■ Aim ■
Your task is to copy every line of this material exactly.

■ Information shown ■
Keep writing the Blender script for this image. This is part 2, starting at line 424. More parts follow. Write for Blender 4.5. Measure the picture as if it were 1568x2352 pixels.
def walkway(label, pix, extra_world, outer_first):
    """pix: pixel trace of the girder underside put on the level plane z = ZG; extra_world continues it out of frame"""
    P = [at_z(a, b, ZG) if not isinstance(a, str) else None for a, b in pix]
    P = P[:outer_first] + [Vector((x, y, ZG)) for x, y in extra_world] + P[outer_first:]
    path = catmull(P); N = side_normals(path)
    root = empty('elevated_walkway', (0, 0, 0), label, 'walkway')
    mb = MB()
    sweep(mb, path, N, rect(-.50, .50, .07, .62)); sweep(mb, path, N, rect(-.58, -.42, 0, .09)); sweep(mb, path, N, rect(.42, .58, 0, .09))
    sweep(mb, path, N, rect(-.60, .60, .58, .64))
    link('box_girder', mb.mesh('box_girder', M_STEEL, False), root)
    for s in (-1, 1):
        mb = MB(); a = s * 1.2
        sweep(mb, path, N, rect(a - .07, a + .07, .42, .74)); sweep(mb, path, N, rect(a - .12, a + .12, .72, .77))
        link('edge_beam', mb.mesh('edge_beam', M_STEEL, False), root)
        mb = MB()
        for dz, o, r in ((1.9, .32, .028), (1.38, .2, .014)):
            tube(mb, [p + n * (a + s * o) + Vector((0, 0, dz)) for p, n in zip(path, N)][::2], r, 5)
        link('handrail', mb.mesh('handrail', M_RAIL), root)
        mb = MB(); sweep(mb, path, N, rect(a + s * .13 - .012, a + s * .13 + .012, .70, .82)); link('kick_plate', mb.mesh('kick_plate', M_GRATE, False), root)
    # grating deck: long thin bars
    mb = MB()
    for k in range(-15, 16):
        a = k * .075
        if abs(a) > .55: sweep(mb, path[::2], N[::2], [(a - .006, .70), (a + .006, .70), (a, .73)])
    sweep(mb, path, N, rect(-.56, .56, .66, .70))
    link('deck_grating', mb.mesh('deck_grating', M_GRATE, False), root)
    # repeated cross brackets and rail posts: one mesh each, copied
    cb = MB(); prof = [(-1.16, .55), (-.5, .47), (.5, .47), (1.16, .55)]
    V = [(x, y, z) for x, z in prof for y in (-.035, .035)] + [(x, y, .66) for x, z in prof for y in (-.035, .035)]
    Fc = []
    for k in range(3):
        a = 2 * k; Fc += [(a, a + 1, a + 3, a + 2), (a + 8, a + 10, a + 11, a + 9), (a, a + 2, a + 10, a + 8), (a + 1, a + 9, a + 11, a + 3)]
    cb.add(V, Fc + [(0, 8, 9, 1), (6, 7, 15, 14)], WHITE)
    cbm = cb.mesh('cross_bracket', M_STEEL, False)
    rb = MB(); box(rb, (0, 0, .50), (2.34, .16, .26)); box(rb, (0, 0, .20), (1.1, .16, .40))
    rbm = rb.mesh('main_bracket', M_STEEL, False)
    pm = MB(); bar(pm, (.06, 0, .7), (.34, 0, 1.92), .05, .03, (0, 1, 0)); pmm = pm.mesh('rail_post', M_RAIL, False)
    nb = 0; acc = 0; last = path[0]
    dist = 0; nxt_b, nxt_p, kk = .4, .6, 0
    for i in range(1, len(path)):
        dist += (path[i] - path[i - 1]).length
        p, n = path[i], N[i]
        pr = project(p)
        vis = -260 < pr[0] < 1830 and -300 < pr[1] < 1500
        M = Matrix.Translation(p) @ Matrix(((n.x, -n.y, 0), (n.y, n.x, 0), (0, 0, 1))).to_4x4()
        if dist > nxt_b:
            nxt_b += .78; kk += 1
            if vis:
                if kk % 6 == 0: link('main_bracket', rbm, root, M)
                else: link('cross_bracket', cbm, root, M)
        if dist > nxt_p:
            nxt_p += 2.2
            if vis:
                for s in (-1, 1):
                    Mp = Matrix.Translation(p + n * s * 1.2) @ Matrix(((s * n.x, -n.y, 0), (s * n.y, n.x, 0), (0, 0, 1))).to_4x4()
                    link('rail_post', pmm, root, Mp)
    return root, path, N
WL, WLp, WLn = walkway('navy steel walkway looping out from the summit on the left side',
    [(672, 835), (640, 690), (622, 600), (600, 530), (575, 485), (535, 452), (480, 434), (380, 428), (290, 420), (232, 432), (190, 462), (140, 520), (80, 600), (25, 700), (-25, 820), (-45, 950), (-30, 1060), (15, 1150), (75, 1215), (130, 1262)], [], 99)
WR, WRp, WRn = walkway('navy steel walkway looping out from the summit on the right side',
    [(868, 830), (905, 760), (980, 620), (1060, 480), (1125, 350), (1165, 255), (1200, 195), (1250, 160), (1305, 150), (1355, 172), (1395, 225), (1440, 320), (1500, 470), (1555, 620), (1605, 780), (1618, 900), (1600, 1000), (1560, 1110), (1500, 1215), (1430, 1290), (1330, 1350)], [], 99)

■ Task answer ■
Keep writing the Blender script for this image. This is part 2, starting at line 424. More parts follow. Write for Blender 4.5. Measure the picture as if it were 1568x2352 pixels.
def walkway(label, pix, extra_world, outer_first):
    """pix: pixel trace of the girder underside put on the level plane z = ZG; extra_world continues it out of frame"""
    P = [at_z(a, b, ZG) if not isinstance(a, str) else None for a, b in pix]
    P = P[:outer_first] + [Vector((x, y, ZG)) for x, y in extra_world] + P[outer_first:]
    path = catmull(P); N = side_normals(path)
    root = empty('elevated_walkway', (0, 0, 0), label, 'walkway')
    mb = MB()
    sweep(mb, path, N, rect(-.50, .50, .07, .62)); sweep(mb, path, N, rect(-.58, -.42, 0, .09)); sweep(mb, path, N, rect(.42, .58, 0, .09))
    sweep(mb, path, N, rect(-.60, .60, .58, .64))
    link('box_girder', mb.mesh('box_girder', M_STEEL, False), root)
    for s in (-1, 1):
        mb = MB(); a = s * 1.2
        sweep(mb, path, N, rect(a - .07, a + .07, .42, .74)); sweep(mb, path, N, rect(a - .12, a + .12, .72, .77))
        link('edge_beam', mb.mesh('edge_beam', M_STEEL, False), root)
        mb = MB()
        for dz, o, r in ((1.9, .32, .028), (1.38, .2, .014)):
            tube(mb, [p + n * (a + s * o) + Vector((0, 0, dz)) for p, n in zip(path, N)][::2], r, 5)
        link('handrail', mb.mesh('handrail', M_RAIL), root)
        mb = MB(); sweep(mb, path, N, rect(a + s * .13 - .012, a + s * .13 + .012, .70, .82)); link('kick_plate', mb.mesh('kick_plate', M_GRATE, False), root)
    # grating deck: long thin bars
    mb = MB()
    for k in range(-15, 16):
        a = k * .075
        if abs(a) > .55: sweep(mb, path[::2], N[::2], [(a - .006, .70), (a + .006, .70), (a, .73)])
    sweep(mb, path, N, rect(-.56, .56, .66, .70))
    link('deck_grating', mb.mesh('deck_grating', M_GRATE, False), root)
    # repeated cross brackets and rail posts: one mesh each, copied
    cb = MB(); prof = [(-1.16, .55), (-.5, .47), (.5, .47), (1.16, .55)]
    V = [(x, y, z) for x, z in prof for y in (-.035, .035)] + [(x, y, .66) for x, z in prof for y in (-.035, .035)]
    Fc = []
    for k in range(3):
        a = 2 * k; Fc += [(a, a + 1, a + 3, a + 2), (a + 8, a + 10, a + 11, a + 9), (a, a + 2, a + 10, a + 8), (a + 1, a + 9, a + 11, a + 3)]
    cb.add(V, Fc + [(0, 8, 9, 1), (6, 7, 15, 14)], WHITE)
    cbm = cb.mesh('cross_bracket', M_STEEL, False)
    rb = MB(); box(rb, (0, 0, .50), (2.34, .16, .26)); box(rb, (0, 0, .20), (1.1, .16, .40))
    rbm = rb.mesh('main_bracket', M_STEEL, False)
    pm = MB(); bar(pm, (.06, 0, .7), (.34, 0, 1.92), .05, .03, (0, 1, 0)); pmm = pm.mesh('rail_post', M_RAIL, False)
    nb = 0; acc = 0; last = path[0]
    dist = 0; nxt_b, nxt_p, kk = .4, .6, 0
    for i in range(1, len(path)):
        dist += (path[i] - path[i - 1]).length
        p, n = path[i], N[i]
        pr = project(p)
        vis = -260 < pr[0] < 1830 and -300 < pr[1] < 1500
        M = Matrix.Translation(p) @ Matrix(((n.x, -n.y, 0), (n.y, n.x, 0), (0, 0, 1))).to_4x4()
        if dist > nxt_b:
            nxt_b += .78; kk += 1
            if vis:
                if kk % 6 == 0: link('main_bracket', rbm, root, M)
                else: link('cross_bracket', cbm, root, M)
        if dist > nxt_p:
            nxt_p += 2.2
            if vis:
                for s in (-1, 1):
                    Mp = Matrix.Translation(p + n * s * 1.2) @ Matrix(((s * n.x, -n.y, 0), (s * n.y, n.x, 0), (0, 0, 1))).to_4x4()
                    link('rail_post', pmm, root, Mp)
    return root, path, N
WL, WLp, WLn = walkway('navy steel walkway looping out from the summit on the left side',
    [(672, 835), (640, 690), (622, 600), (600, 530), (575, 485), (535, 452), (480, 434), (380, 428), (290, 420), (232, 432), (190, 462), (140, 520), (80, 600), (25, 700), (-25, 820), (-45, 950), (-30, 1060), (15, 1150), (75, 1215), (130, 1262)], [], 99)
WR, WRp, WRn = walkway('navy steel walkway looping out from the summit on the right side',
    [(868, 830), (905, 760), (980, 620), (1060, 480), (1125, 350), (1165, 255), (1200, 195), (1250, 160), (1305, 150), (1355, 172), (1395, 225), (1440, 320), (1500, 470), (1555, 620), (1605, 780), (1618, 900), (1600, 1000), (1560, 1110), (1500, 1215), (1430, 1290), (1330, 1350)], [], 99)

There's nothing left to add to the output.